(cross-posted from my private blog, sent to my friends in North Carolina)
So, this is my return to blogging after a few years in the lurch. I think this is worth writing about.
As I was going through High School, some of my most profound experiences (in music and life) came with the wonderful people at The Cathedral of All Souls in Biltmore Village. I worked with most of the people who turned me into a serious musician there, but more than that, I found a home, a family outside my (loving, caring) nuclear family. I will freely admit that there are plenty of things about mainstream Christianity that frustrate, confuse, and discourage me. And yet, at All Souls, I found a group of people who were Christians with a strong sense of social justice and a strong commitment to praxis (a term that gained this context in the social justice movements in the Latin American Catholic Church, and can be briefly summed up as meaning a commitment to doing good works in the world, not just preaching them).
Nowhere was this more evident than the loving relationship between two folks at my church.
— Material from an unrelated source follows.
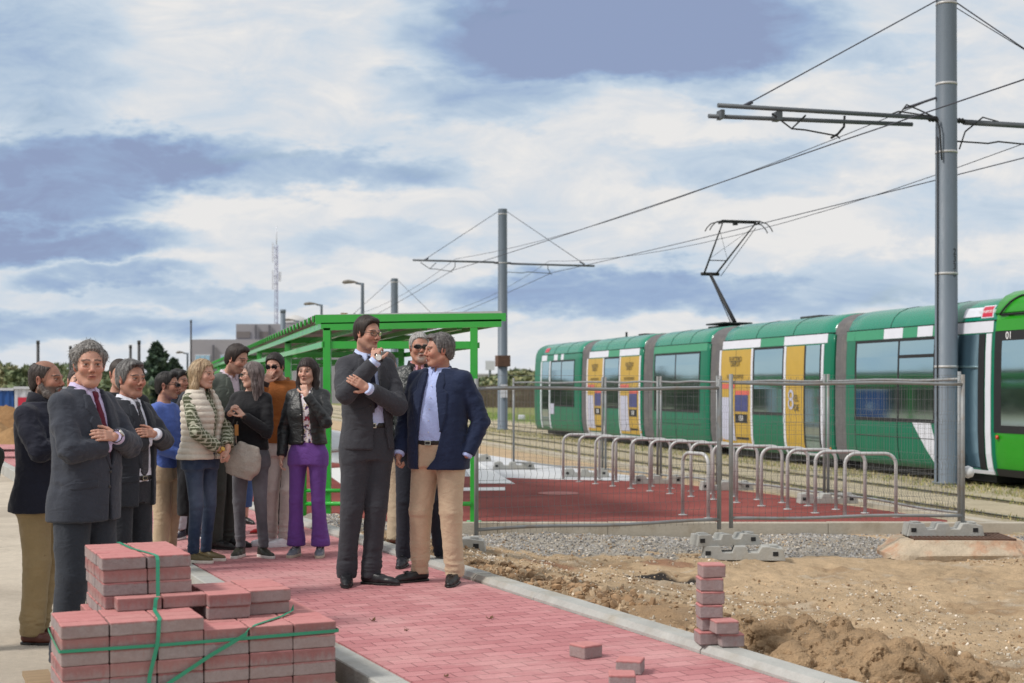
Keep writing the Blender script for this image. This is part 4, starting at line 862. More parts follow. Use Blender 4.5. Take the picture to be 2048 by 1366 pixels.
for l in range(4):                                            # the tower
    for ai in range(2):
        for bi in range(6):
            if l < 3 and not (bi == 0 or ai == 0 or bi == 5): continue
            cr = ['courses from its foot', 'second', 'third', 'top'][l]
            brick(.33+.2*ai-.004*l, .42+.1*bi, ZT+(2+l)*LH, 'rgrg'[l], {0: 'paving brick in the lowest red course of the tower on the stack', 1: 'paving brick in the lower grey course of the tower on the stack', 2: 'paving brick in the upper red course of the tower on the stack', 3: 'paving brick in the topmost course of the tower on the stack'}[l], 'paving bricks of the tower on the stack')
for l in range(2):
    for ai, bo in ((0, .30), (1, .36)):
        for bi in range(4):
            brick(.77+.2*ai, bo+.1*bi-.01*l, ZT+(1+l)*LH, 'gr'[l] if ai == 0 else 'gg'[l], ['paving brick in the lower course of the low pile beside the tower', 'paving brick in the upper course of the low pile beside the tower'][l], 'paving bricks of the low pile beside the tower')
# pallet
pl_ = empty('pallet', (C0+E1*.6+E2*.5)[:], ea, 'worn wooden pallet under the strapped bricks', 'pallet'); pl_.location.z = ROAD; M_WOOD = pm('pallet_wood', srgb(150, 128, 100), .9, .25, 5, .3, 40, stretch=(1, 6, 6))
for y in (-.48, 0, .48): MB().box((0, y, .045), (1.3, .1, .09)).build('bearer', M_WOOD, pl_)
for i in range(7): MB().box((-.6+.2*i, 0, .103), (.12, 1.12, .022)).build('board', M_WOOD, pl_)
# green plastic straps
M_STR = pm('strap_green', srgb(44, 140, 108), .4, .08, 10)
def strap(pts, wdir, w_, label):
    """pts in (a, b, z) of the stack frame; the band is w_ wide along wdir, 1.2 mm thick"""
    P = [C0+E1*p[0]+E2*p[1]+Vector((0, 0, p[2])) for p in pts]; k = len(P); vs = []
    for i, p in enumerate(P):
        t = (P[min(i+1, k-1)]-P[max(i-1, 0)]).normalized(); wd = wdir[i] if isinstance(wdir, list) else wdir
        wd = (E1*wd[0]+E2*wd[1]+Vector((0, 0, wd[2]))).normalized(); wd = (wd-t*wd.dot(t)).normalized(); nn = t.cross(wd).normalized()*.0008
        vs += [p+wd*w_/2+nn, p-wd*w_/2+nn, p-wd*w_/2-nn, p+wd*w_/2-nn]
    mb = MB().add(vs, [(4*i+j, 4*i+(j+1) % 4, 4*i+4+(j+1) % 4, 4*i+4+j) for i in range(k-1) for j in range(4)]+[(3, 2, 1, 0), (4*k-4, 4*k-3, 4*k-2, 4*k-1)])
    tag(mb.build('strap', M_STR), label, 'strap', 'green straps of the brick stack')
zs_ = .225
strap([(-.008, .40, zs_+.03), (-.008, .2, zs_+.012), (-.008, .0, zs_), (-.004, -.008, zs_-.001), (.4, -.011, zs_-.003), (.8, -.010, zs_), (1.2, -.008, zs_+.004), (1.209, -.002, zs_+.004), (1.209, .5, zs_+.006), (1.209, .98, zs_)], (0, 0, 1), .014, 'green plastic strap running level round the brick stack')
zt_ = ZT+5*LH+.002
strap([(.385, 1.0, zt_), (.40, .7, zt_), (.45, .42, zt_+.001), (.46, .362, zt_-.002), (.462, .345, zt_-.02), (.455, .30, zt_-.18), (.44, .27, ZT+2*LH-.01), (.435, .262, ZT+LH+.012), (.43, .24, ZT+LH+.004), (.41, .0, ZT+LH+.004), (.405, -.010, ZT+LH-.002), (.40, -.018, ZT-.01), (.395, -.018, ZT-.05), (.365, -.018, .10), (.35, -.018, -.02)], (1, 0, 0), .017, 'green plastic strap hanging down over the tower of bricks')
strap([(1.09, .33, ZT+LH-.03), (1.075, .30, ZT+.012), (1.0, .2, ZT+.006), (.84, .03, ZT+.004), (.80, -.006, ZT-.004), (.78, -.014, ZT-.03), (.62, -.016, .16), (.45, -.018, .06), (.33, -.018, -.02)], [(0, 0, 1), (1, -.5, .3), (1, -.5, 0), (1, -.5, 0), (.7, -.3, .5), (.5, 0, .8), (.5, 0, .8), (.5, 0, .8), (.5, 0, .8)], .017, 'loose green strap slanting across the front of the stack')
# small column on the kerb and loose bricks
HB = [brick_mesh('paving_brick', MB_G, (.118, .118, .0655), 20+i) for i in range(4)]
def half(px, py, z, yaw, label, s=1.):
    p = at(px, py, z); o = link('paving_brick', HB[br_r.randrange(4)]); o.location = (p.x, p.y+.06, z+.033*s); o.rotation_euler.z = yaw; o.scale = (s, s, s); tag(o, label, 'paving brick', 'loose paving bricks'); return o
cx, cy = at(1437, 1290, .045).x, at(1437, 1290, .045).y
for i, (dx, dy, z, yw, lab) in enumerate([(-.045, .05, 0, 8, 'left brick at the foot of the little column on the kerb'), (.055, -.01, 0, 6, 'right brick at the foot of the little column on the kerb'), (.022, -.03, 1, 10, 'brick jutting forward in the second course of the little column'), (-.03, .075, 1, 6, 'set back brick in the second course of the little column'), (-.04, .05, 2, 4, 'brick in the third course of the little column on the kerb'), (-.034, .05, 3, 7, 'brick in the fourth course of the little column on the kerb'), (-.038, .05, 4, 4, 'brick in the fifth course of the little column on the kerb'), (-.028, .05, 5, 6, 'topmost brick of the little column on the kerb')]):
    o = link('paving_brick', HB[i % 4]); o.location = (cx+dx, cy+dy, .046+.033+.067*z); o.rotation_euler.z = R(yw); tag(o, lab, 'paving brick', 'bricks of the little column on the kerb')
half(1173, 1318, 0, R(38), 'single loose brick on the pavers, left of the other two'); half(1263, 1350, 0, R(-14), 'loose brick on the pavers, partly hidden by the nearest one'); half(1246, 1380, 0, R(-3), 'loose brick nearest the camera at the bottom edge of the pavement')
# litter seen in the fence
MB().lathe([(.0, -.06), (.05, -.04), (.065, 0), (.05, .05), (0, .07)], 10).build('plastic_bag', pm('pale_plastic', srgb(206, 210, 212), .4, .3, 20), loc=(xat(1936, 14.25), 14.25, zat(945, 14.25)))
tag(bpy.data.objects['plastic_bag'], 'crumpled pale plastic bag caught on the fence by the near mast', 'bag')
# ================================================================ FAR THINGS
def lamp(px, top, Y, label, arm=1.4, head=-1):
    z = zat(top, Y)+.5; e = empty('street_lamp', (xat(px, Y), Y, -.5), 0, label, 'street lamp', 'street lamps behind the shelter')
    MB().lathe([(.10, 0), (.07, z-.1), (.07, z)], 12).build('pole', M_GALV, e); MB().tube([(0, 0, z-.05), (head*.3, 0, z)], .05, 8).build('arm', M_GALV, e)
    m_ = MB(); 
    for q in (-1, 1): pass
    prf = [(.0, .02), (.25, .06), (.6, .10), (.9, .09), (1.0, .03)]
    vs = []; kk = 12
    for t, r in prf:
        for j in range(kk): a_ = 2*math.pi*j/kk; vs.append((head*(.2+t*arm), r*2.0*math.cos(a_), z+.02+r*.9*math.sin(a_)+.04*math.sin(t*3)))
    m_.add(vs, [(i*kk+j, i*kk+(j+1) % kk, (i+1)*kk+(j+1) % kk, (i+1)*kk+j) for i in range(4) for j in range(kk)]+[tuple(range(kk)), tuple(4*kk+j for j in range(kk-1, -1, -1))], None, True); m_.build('lamp_head', pm('lamp_grey', srgb(120, 116, 110), .6, .1), e)
lamp(725, 566, 62, 'street lamp nearest the tall man, the highest of the row', 1.1*.62); lamp(643, 609, 82, 'second street lamp, above the corner of the shelter roof', 1.1*.75)
lamp(596, 641, 100, 'street lamp rising beside the roof dome of the grey building', 1.1*.8); lamp(375, 706, 100, 'small street lamp left of the grey building', .6)
# lattice radio mast
e = empty('radio_mast', (xat(553, 190), 190, -.5), 0, 'tall thin lattice radio mast with an antenna on top behind the grey building', 'radio mast')
zt1 = zat(490, 190)+.5; m_ = MB(); w_ = .24
for sx_, sy_ in ((-1, -1), (1, -1), (0, 1)): m_.tube([(sx_*w_, sy_*w_, 0), (sx_*w_*.8, sy_*w_*.8, zt1)], .04, 5)
z = 0; k = 0
while z < zt1-.9:
    for (ax, ay), (bx_, by_) in (((-1, -1), (1, -1)), ((1, -1), (0, 1)), ((0, 1), (-1, -1))): m_.tube([(ax*w_*.9, ay*w_*.9, z), (bx_*w_*.9, by_*w_*.9, z+.9)] if k % 2 == 0 else [(bx_*w_*.9, by_*w_*.9, z), (ax*w_*.9, ay*w_*.9, z+.9)], .02, 4)
    z += .9; k += 1
m_.build('lattice', pm('mast_grey', srgb(150, 150, 176), .6, .1), e)
MB().tube([(0, 0, zt1), (0, 0, zat(452, 190)+.5)], .06, 6).build('antenna', M_TW, e)
a_ = MB(); [a_.box((-.5, 0, zat(q, 190)+.5), (.16, .16, 2.6)) for q in (505, 560)]; [a_.tube([(-.5, 0, zat(q, 190)+.5), (0, 0, zat(q, 190)+.5)], .05, 4) for q in (495, 515, 552, 568)]; a_.box((.45, 0, zat(553, 190)+.5), (.3, .3, 1.2)); a_.build('panel_antenna', M_TW, e)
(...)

They had come through the Vietnam War together as military doctors and had lived for the past fifty years in Asheville. I met one of the two near the end of his life, although I didn’t know it yet. I was a young kid, and so the words “carcinogen” and “hospice” didn’t mean a whole lot to me until one day, at choir practice, the person next to me simply wasn’t there, and I had to come to terms with the fact that the baritone sitting next to me was no longer there.